### WHAT NEEDS TO BE DONE
Begin at the line containing "Generate a Blender" in the entries below and end at the line containing "pi = math.pi"; transcribe that range exactly and nothing outside it.

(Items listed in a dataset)
· · · · · · ·
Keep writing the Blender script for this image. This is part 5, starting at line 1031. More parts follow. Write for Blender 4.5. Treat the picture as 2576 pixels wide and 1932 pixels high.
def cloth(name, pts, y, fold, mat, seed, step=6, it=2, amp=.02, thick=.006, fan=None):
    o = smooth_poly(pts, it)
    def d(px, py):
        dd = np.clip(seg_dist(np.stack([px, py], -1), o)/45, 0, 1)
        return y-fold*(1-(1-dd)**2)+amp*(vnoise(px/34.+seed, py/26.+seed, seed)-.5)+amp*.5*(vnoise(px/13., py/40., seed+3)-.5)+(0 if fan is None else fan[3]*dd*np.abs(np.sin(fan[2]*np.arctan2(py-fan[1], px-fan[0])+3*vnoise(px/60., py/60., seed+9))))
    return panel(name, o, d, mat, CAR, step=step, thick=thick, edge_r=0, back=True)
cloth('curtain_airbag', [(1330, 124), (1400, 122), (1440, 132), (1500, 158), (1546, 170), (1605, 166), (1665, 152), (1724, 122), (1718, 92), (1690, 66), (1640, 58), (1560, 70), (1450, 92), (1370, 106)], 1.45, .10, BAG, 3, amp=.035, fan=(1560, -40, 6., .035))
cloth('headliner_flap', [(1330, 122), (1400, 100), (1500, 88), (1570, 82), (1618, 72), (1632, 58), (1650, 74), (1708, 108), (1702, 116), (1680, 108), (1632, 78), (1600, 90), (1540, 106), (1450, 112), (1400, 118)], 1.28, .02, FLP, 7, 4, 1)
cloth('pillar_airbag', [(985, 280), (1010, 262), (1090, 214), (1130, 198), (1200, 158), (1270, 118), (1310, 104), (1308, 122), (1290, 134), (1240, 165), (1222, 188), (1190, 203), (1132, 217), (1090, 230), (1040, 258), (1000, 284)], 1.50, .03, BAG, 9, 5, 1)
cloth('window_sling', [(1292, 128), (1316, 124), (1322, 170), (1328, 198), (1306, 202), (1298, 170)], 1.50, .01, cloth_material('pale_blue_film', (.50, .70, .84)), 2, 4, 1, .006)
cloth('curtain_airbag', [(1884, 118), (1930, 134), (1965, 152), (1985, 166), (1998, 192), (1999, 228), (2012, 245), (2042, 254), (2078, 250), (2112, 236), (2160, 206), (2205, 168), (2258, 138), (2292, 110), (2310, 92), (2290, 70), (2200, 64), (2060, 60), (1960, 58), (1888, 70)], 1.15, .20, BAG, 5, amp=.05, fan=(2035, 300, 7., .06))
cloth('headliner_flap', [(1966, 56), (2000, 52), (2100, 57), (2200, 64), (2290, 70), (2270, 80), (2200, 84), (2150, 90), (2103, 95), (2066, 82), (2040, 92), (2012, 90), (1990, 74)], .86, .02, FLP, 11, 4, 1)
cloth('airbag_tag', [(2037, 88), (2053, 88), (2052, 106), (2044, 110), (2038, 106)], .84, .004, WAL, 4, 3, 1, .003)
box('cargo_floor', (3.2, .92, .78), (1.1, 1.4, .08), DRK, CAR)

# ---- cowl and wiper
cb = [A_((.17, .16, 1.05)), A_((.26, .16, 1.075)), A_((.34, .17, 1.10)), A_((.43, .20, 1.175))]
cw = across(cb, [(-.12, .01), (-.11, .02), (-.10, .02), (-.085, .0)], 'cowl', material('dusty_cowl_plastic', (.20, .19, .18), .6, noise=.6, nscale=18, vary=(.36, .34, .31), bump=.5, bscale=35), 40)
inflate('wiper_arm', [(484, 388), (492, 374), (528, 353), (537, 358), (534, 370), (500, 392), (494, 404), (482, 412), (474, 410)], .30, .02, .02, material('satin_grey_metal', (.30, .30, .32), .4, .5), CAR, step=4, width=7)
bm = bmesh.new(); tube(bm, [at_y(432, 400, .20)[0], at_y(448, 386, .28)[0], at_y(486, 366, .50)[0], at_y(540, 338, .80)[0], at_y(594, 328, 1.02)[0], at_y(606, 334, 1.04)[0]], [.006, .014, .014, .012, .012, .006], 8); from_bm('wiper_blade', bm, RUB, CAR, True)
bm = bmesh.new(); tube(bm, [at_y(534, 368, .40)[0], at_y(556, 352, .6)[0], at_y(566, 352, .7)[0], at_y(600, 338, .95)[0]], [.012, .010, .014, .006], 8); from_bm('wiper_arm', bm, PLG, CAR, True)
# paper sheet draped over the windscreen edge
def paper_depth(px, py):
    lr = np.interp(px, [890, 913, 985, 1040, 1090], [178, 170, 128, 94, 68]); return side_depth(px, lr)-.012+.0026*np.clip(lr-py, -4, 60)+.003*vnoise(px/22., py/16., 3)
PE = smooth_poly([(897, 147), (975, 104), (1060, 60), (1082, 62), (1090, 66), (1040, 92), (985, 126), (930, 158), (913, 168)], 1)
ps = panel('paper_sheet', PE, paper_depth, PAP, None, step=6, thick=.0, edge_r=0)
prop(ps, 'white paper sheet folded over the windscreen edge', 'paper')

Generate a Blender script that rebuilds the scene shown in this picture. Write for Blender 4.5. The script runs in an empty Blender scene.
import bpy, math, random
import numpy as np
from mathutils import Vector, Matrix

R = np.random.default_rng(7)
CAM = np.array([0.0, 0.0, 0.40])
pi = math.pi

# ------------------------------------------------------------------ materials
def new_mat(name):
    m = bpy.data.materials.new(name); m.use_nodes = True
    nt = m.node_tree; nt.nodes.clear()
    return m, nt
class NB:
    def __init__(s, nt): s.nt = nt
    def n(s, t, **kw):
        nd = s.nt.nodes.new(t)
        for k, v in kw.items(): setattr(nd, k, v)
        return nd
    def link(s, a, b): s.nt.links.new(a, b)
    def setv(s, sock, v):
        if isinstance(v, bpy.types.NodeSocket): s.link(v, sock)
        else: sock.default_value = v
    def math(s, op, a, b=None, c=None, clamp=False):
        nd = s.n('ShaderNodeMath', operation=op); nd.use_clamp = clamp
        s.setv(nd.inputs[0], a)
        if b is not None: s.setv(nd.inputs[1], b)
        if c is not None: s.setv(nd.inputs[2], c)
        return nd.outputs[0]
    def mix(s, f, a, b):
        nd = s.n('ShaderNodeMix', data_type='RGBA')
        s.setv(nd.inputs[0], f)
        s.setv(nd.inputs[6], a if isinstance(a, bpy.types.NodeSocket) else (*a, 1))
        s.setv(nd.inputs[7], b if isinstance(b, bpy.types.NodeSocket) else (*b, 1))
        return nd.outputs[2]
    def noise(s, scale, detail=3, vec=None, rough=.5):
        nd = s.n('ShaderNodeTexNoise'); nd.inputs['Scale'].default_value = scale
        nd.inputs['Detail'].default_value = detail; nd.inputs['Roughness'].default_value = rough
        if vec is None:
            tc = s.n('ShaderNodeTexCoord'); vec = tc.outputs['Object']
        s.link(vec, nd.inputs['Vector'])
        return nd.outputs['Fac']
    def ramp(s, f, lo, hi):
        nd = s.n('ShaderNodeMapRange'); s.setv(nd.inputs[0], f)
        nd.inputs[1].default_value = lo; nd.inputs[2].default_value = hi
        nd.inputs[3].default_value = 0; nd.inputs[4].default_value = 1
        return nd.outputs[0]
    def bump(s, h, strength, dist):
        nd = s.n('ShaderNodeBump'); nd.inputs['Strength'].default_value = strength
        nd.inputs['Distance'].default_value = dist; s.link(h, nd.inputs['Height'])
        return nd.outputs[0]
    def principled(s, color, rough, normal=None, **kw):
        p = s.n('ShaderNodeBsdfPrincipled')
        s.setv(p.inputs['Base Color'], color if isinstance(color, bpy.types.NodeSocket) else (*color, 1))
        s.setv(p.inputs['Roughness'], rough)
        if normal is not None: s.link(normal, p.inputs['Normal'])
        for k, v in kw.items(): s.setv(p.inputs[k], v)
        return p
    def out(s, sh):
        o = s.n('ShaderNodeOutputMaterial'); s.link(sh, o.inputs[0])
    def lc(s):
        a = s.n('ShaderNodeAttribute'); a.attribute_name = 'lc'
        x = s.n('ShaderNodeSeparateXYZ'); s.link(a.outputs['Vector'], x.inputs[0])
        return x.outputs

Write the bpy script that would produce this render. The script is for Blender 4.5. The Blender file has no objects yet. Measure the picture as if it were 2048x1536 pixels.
· · · · · · ·
### ANSWER TO THIS TASK
Generate a Blender script that rebuilds the scene shown in this picture. Write for Blender 4.5. The script runs in an empty Blender scene.
import bpy, math, random
import numpy as np
from mathutils import Vector, Matrix

R = np.random.default_rng(7)
CAM = np.array([0.0, 0.0, 0.40])
pi = math.pi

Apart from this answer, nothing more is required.